Many companies are doing such a poor job of managing opportunity that they unknowingly cause or contribute to many otherwise good people ‘going bad’ on the job. You need look no further than the Association of Certified Fraud Examiners (ACFE) 2010 Report to the Nation to see that this issue is supported by data from more than 1,800 actual cases of fraud. In the 2010 report, ACFE reported that ‘lack of controls, absence of management review, and override of existing controls were the three most commonly cited factors that allowed fraud schemes to succeed.’

What steps should companies take to limit the ‘opportunity’ for fraud to take place?

Companies should start with an enterprise-wide risk assessment.

Start with a control review. While the company may have wonderful controls in place, it may not be controlling its biggest, most common, or most obvious risks, or those unique to its business and/or industry.

In performing a risk assessment, there is a need for a common language or nomenclature, a process to identify and rate the risks, and the ability to determine mitigation strategies for the company’s chosen level of risk (risk profile). Management will want to invest the time necessary for thorough discussion of the risks and the rating, because this will drive the mitigation effort and investment.

With the risk assessment complete, compare the current controls in place to the risks that require mitigation and see where you stand. Obvious gaps will show up, which will require modification and/or redesign of your control environment, including new and specific control techniques.

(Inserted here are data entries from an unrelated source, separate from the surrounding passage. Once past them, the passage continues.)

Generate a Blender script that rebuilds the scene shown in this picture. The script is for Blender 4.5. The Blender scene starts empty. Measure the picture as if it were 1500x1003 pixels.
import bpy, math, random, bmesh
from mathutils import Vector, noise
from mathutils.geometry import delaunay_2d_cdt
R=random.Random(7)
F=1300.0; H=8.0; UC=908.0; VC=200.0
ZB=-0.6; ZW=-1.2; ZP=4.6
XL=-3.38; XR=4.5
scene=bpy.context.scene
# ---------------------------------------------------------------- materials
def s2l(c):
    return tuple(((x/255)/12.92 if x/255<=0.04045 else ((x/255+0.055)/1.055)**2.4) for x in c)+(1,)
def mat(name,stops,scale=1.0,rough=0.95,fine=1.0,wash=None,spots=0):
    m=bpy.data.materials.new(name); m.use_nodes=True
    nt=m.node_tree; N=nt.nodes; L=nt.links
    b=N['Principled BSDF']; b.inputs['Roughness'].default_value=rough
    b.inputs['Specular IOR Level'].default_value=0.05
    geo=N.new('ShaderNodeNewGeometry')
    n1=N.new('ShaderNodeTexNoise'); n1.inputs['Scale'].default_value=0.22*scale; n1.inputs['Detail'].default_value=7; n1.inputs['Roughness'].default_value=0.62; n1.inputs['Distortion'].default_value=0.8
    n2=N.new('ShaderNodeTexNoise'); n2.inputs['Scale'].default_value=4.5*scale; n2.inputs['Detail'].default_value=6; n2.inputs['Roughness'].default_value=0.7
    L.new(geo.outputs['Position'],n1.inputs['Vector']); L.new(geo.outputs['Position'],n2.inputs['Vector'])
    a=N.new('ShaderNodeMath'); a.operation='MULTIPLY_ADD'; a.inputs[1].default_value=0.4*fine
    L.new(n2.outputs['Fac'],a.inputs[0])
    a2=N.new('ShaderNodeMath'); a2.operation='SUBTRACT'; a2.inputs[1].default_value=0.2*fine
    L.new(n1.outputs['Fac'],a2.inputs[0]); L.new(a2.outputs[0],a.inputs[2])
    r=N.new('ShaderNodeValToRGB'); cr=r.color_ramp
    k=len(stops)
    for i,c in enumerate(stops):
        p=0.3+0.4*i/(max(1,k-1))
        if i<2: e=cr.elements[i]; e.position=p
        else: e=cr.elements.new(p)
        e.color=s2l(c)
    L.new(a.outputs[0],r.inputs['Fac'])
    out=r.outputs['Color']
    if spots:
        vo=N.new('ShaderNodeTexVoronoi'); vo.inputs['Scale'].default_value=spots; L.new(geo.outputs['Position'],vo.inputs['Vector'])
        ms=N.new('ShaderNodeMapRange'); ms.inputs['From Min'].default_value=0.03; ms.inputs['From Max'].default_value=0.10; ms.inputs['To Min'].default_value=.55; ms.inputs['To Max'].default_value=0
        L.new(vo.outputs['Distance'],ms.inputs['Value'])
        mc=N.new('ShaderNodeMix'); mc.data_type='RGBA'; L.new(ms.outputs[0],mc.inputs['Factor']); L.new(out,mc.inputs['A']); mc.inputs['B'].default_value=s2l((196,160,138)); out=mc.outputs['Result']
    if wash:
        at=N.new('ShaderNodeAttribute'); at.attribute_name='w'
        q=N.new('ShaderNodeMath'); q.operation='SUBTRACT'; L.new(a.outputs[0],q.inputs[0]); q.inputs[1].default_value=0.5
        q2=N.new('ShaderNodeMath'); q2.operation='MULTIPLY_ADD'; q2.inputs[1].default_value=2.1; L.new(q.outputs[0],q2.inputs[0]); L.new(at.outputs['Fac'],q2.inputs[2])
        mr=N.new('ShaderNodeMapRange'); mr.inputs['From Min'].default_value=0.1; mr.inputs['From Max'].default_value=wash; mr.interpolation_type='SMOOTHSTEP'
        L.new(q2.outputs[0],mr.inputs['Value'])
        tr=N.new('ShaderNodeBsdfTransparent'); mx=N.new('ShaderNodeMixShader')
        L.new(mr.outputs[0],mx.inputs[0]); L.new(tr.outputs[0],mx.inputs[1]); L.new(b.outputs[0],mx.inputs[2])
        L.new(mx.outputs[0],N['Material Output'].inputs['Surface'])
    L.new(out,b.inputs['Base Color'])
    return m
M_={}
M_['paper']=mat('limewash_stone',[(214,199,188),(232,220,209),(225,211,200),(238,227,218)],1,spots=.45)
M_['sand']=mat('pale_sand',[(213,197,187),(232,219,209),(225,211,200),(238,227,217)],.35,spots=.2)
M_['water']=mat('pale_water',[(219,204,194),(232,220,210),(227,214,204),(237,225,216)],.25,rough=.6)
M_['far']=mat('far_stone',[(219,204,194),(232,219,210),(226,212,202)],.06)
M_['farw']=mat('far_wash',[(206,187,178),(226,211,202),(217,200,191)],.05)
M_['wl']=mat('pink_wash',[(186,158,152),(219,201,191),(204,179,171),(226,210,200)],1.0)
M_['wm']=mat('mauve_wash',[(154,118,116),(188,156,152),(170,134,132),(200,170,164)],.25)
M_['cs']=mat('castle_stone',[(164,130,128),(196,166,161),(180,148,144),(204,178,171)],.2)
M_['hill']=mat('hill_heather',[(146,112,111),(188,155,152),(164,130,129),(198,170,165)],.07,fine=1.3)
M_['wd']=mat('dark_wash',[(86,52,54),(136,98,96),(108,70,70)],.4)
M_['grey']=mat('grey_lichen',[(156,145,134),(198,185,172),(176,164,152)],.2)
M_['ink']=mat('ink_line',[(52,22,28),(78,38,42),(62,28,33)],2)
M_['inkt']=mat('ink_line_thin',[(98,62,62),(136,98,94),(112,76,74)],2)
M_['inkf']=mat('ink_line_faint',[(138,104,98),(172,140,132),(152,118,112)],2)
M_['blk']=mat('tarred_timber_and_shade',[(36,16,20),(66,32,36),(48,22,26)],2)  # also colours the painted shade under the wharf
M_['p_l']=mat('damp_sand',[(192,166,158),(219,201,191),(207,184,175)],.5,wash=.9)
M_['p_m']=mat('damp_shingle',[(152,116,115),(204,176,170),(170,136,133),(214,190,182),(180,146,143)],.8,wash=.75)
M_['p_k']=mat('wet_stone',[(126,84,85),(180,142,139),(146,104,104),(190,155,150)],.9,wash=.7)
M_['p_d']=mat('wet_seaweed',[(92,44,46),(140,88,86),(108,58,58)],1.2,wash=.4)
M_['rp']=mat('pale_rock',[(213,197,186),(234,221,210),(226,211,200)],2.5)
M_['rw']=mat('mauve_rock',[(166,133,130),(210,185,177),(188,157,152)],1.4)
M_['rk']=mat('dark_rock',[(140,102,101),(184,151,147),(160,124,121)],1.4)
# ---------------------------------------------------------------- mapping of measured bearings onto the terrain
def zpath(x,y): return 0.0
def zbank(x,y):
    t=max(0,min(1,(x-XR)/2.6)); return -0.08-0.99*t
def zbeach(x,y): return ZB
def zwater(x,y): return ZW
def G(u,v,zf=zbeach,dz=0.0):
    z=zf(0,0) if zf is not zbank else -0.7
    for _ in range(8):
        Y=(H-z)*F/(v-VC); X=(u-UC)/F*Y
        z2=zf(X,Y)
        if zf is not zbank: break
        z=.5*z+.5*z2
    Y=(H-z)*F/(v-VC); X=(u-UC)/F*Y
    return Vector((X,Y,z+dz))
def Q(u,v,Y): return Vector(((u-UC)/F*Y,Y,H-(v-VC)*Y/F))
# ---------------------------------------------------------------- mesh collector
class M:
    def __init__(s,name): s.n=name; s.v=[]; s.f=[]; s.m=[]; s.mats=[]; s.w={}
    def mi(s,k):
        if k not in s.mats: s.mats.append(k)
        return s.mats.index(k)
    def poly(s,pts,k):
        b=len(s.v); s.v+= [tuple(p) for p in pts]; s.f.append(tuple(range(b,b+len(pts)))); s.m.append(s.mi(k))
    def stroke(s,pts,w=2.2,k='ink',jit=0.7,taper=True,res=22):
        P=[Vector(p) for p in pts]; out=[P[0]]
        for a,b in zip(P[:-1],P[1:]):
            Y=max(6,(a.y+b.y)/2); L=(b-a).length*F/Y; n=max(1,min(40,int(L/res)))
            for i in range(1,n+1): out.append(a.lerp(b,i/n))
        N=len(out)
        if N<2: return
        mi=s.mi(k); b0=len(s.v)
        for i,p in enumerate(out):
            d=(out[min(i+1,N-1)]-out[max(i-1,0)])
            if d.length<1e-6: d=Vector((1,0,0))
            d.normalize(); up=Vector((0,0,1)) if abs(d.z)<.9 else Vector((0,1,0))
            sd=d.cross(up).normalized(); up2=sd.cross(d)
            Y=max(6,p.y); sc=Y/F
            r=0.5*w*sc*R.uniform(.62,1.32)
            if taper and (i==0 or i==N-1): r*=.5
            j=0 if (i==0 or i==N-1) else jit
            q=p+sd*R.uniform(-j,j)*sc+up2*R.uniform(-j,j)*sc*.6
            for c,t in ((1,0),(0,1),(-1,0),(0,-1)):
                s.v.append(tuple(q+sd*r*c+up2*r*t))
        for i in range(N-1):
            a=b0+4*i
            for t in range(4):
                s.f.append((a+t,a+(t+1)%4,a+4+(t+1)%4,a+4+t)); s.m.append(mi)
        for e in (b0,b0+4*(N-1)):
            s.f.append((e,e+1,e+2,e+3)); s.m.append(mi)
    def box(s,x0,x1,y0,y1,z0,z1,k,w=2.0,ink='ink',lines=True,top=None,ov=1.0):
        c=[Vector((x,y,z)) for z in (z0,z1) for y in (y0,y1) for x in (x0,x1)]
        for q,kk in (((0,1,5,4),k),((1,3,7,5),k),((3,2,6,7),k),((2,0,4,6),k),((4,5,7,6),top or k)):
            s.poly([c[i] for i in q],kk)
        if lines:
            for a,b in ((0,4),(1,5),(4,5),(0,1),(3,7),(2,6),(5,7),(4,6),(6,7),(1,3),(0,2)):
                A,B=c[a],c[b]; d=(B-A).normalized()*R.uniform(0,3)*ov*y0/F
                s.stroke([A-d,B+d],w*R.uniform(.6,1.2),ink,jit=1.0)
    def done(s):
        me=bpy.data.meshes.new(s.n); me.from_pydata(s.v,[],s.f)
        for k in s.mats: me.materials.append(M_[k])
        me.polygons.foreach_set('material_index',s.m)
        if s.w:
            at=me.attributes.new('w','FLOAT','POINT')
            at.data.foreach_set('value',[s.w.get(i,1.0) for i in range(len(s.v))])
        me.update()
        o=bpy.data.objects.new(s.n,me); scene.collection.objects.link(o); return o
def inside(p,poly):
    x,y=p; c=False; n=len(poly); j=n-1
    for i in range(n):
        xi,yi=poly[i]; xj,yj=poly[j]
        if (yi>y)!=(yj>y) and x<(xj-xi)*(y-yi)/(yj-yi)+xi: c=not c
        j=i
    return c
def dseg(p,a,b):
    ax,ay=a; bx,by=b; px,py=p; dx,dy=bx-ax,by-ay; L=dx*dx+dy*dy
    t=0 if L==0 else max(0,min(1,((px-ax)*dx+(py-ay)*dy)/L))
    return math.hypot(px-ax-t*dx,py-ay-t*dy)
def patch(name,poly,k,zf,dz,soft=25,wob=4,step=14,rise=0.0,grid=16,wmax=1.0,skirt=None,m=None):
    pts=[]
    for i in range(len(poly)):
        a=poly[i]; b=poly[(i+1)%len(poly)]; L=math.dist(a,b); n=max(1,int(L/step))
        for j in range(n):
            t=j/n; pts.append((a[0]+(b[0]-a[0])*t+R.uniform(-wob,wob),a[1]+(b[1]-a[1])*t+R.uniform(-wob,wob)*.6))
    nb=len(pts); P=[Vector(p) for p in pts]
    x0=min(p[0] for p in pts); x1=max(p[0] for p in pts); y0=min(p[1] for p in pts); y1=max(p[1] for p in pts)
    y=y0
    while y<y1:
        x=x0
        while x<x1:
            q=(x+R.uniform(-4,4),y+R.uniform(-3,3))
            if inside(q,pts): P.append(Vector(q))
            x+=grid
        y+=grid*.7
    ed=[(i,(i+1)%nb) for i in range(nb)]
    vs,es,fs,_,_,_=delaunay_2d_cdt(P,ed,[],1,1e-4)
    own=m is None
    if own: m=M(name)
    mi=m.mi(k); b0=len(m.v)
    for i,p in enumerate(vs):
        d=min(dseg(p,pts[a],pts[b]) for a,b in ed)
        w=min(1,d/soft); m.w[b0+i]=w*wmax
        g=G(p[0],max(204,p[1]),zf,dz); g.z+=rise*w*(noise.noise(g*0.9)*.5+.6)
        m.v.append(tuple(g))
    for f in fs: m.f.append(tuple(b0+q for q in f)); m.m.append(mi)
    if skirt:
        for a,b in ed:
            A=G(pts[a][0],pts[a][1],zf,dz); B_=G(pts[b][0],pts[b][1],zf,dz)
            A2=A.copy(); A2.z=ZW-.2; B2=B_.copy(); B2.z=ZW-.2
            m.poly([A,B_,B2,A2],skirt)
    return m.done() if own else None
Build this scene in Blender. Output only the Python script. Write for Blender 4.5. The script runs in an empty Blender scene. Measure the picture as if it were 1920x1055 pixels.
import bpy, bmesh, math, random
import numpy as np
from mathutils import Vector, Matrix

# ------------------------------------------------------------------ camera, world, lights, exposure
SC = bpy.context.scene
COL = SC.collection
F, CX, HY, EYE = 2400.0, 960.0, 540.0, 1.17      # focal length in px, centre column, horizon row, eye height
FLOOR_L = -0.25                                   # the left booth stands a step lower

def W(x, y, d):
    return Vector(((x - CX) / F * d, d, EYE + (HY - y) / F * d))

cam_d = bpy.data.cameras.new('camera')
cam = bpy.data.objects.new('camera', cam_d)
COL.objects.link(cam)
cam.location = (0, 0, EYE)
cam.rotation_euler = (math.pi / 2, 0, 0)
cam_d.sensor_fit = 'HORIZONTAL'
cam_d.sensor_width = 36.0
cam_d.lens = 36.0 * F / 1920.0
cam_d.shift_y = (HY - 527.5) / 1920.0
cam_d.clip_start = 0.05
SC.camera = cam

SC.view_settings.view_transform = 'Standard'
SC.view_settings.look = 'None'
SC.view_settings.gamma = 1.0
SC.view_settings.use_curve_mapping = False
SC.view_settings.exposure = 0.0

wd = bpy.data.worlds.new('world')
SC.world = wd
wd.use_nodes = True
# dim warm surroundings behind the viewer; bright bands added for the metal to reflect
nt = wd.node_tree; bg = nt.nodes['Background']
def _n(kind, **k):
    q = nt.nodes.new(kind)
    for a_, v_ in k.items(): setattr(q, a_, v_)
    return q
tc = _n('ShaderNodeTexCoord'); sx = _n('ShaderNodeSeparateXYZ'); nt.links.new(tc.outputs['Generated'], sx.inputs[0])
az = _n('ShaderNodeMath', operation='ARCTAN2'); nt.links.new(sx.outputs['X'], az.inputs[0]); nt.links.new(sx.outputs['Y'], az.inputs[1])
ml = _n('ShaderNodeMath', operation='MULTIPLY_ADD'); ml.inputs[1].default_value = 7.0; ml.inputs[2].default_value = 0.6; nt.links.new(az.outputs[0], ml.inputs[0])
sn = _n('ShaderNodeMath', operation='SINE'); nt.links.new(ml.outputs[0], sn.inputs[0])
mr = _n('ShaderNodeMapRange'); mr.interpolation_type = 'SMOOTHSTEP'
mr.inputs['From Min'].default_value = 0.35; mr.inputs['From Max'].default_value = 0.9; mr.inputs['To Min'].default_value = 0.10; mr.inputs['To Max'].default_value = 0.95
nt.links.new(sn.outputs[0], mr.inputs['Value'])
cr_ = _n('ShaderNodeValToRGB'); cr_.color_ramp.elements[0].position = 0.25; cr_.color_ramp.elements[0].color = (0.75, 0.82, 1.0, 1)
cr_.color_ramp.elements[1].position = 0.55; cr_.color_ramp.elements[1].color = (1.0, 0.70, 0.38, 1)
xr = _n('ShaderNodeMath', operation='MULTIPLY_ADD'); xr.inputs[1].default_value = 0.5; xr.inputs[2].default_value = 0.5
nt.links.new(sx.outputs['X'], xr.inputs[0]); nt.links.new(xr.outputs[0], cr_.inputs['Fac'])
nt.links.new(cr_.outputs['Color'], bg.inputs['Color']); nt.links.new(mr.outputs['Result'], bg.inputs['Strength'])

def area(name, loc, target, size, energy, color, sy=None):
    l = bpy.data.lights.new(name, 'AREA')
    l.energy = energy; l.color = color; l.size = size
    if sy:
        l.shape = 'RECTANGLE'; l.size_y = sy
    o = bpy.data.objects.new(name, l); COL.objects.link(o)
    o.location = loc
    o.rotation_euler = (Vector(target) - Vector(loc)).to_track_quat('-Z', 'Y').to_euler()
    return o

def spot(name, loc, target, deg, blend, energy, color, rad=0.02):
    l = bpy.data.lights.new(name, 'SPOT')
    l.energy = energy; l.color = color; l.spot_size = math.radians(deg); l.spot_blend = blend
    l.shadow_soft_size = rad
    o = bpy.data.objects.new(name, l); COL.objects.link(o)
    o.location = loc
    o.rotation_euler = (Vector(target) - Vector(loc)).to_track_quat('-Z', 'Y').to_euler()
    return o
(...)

Last, for companies of all sizes above 25 employees, implement a process by which employees, vendors and customers can access and report suspicious activity via a tip line. It may sound overly simple, but ACFE reports that occupational frauds are detected by tips more than any other means, including management review, internal audit and review of documentation. The tip line, and the awareness of its existence and use, is the primary way to limit the perception of opportunity in companies big and small.